To say that public schools are important would be an understatement of the highest degree. Our country has a unique system of instruction, one that has been called “the greatest American idea”. Unlike many of the world’s industrialized nations, our public schools are open to all children; free of charge and regardless of race, religion, income or learning style. They are microcosms of raw democracy; required by law to enroll all who apply and to provide the learning needs of every student — regardless of the space or complexities that are required to do so.

The reader may wonder how in the world a seemingly mundane school tour could be more dramatic than a Presidential election. The answer to this question can be found in the faces of Mr. Abdella’s History class, where we saw the diverse future of Meridian hanging onto his every word with laser-like focus, responding with intellectual comments and challenges that would rival the world’s greatest thinkers.

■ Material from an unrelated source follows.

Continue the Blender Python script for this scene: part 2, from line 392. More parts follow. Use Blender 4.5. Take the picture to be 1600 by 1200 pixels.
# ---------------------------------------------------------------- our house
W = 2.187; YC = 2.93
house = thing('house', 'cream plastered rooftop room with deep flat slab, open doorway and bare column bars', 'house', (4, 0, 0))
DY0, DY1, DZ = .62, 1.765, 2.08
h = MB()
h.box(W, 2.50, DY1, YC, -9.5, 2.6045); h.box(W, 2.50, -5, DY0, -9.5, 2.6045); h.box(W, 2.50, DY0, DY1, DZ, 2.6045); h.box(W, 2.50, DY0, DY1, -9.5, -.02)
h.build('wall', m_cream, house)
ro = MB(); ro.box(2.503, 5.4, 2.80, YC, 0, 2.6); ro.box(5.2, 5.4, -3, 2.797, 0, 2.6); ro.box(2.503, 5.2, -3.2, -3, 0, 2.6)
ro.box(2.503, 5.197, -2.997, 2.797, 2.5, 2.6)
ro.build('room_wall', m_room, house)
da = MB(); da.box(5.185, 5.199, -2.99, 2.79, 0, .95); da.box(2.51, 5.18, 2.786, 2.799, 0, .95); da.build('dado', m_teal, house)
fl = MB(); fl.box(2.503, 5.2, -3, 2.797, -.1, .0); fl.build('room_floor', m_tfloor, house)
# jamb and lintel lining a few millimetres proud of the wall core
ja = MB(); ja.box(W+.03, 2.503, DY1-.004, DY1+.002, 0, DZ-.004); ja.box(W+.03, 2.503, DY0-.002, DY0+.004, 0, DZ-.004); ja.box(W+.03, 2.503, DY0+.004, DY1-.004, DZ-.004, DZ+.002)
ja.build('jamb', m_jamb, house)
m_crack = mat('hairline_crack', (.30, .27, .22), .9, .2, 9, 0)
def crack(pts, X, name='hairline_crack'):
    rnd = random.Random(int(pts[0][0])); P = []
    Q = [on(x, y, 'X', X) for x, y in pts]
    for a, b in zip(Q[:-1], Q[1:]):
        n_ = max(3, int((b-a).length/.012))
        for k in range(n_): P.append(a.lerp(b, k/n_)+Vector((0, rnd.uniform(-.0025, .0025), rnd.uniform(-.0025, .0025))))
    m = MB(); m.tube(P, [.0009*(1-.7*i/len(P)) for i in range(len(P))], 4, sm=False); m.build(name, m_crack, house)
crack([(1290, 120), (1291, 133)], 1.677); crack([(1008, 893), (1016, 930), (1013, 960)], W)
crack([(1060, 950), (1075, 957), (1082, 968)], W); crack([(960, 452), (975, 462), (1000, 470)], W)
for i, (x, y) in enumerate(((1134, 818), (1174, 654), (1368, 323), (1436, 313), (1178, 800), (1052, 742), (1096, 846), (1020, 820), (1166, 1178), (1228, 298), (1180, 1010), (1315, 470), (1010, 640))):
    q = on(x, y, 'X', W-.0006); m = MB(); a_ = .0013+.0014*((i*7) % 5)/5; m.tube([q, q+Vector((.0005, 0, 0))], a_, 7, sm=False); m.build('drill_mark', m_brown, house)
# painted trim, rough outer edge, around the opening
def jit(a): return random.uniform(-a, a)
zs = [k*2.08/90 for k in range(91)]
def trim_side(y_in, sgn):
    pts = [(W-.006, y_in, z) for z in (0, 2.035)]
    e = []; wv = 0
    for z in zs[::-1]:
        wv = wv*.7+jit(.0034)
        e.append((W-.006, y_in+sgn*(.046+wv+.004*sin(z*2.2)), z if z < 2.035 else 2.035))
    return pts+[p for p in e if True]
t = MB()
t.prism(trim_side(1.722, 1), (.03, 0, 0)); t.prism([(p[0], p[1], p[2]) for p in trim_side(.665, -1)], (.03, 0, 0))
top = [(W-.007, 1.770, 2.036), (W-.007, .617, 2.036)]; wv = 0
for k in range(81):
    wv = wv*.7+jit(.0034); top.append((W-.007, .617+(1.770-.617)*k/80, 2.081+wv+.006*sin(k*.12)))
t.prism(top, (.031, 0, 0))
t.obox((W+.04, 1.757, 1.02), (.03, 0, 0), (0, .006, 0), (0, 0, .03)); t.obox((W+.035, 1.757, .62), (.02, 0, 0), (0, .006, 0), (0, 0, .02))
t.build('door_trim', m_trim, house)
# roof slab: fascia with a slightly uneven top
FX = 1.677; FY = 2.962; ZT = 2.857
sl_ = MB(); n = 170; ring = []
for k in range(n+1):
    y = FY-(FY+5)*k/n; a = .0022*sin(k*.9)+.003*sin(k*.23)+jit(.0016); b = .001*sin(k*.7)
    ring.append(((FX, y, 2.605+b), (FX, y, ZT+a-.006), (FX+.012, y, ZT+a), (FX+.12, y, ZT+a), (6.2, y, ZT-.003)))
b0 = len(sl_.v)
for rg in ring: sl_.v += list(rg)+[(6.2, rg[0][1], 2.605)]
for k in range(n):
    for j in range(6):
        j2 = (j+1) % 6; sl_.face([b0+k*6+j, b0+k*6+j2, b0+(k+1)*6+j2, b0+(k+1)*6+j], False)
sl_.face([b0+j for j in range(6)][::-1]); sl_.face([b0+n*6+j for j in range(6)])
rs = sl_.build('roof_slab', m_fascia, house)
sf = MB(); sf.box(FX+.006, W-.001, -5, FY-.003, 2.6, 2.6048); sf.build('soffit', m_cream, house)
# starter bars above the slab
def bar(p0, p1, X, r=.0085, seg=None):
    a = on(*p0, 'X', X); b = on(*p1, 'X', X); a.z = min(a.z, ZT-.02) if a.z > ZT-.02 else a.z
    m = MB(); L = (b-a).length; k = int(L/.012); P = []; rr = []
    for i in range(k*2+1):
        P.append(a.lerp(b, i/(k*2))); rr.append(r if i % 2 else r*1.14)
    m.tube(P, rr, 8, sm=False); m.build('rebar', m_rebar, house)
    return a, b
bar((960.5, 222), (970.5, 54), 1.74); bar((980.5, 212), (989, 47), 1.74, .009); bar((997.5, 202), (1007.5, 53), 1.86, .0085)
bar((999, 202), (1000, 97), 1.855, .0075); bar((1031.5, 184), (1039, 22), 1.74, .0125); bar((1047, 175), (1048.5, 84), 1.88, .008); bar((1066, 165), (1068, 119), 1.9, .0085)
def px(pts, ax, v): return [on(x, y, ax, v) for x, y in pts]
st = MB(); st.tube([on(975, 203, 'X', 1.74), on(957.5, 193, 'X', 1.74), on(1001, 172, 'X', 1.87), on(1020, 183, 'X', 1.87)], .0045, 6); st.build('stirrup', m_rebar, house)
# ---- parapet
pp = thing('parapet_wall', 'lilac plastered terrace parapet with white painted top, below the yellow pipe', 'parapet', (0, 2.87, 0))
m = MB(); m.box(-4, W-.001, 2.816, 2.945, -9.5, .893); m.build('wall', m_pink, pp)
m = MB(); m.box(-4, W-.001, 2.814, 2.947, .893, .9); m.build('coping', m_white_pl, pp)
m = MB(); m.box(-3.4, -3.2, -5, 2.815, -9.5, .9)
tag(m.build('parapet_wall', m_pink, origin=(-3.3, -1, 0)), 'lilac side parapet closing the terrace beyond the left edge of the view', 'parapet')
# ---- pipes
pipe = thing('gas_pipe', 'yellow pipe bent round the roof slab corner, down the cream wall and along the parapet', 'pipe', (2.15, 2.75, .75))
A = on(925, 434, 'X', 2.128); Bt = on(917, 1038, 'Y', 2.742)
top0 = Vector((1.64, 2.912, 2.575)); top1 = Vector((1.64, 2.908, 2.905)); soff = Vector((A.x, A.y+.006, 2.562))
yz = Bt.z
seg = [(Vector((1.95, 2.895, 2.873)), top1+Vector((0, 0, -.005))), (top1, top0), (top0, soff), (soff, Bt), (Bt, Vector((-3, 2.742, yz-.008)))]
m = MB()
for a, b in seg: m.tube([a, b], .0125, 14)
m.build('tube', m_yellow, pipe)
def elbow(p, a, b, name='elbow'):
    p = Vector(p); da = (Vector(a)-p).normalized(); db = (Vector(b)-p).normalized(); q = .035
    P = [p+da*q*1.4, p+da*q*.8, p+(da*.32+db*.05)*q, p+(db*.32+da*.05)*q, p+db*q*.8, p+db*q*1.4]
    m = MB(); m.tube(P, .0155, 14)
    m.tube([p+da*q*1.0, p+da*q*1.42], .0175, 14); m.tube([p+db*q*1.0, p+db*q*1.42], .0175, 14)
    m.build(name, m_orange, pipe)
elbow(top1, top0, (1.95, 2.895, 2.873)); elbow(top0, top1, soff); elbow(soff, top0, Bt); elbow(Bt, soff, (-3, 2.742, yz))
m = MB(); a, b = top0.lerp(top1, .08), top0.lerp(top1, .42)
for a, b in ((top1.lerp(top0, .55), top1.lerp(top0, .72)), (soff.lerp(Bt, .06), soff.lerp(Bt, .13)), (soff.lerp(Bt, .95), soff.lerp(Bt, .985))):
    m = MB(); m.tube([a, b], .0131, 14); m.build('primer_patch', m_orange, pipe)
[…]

Indeed, it was dramatic to look into Mr. Berg’s Art class, where students were thoroughly engaged in the abstract creativity that is required of today’s modern, global economy; an economy that is based on scientific understanding while relying on the essential, complementary component of artistic innovation.

And, yes, it was dramatic to hear what was perhaps the most powerful lesson of the day, as Principal Victor Hubbard looked at us at the end of the tour and said, very thoughtfully, “Our students really do love to see visitors from the community.”

This wasn’t my first tour of a local school, but I left with the same, immeasurable impact that always occurs when I see “the greatest American idea” in action. I always tell people about these tours, and I do so with a profound hope that they, too, will visit one of our city’s schools and become inspired.

Inspiration is a powerful thing. It is larger than one person, even if that person is the President of the United States.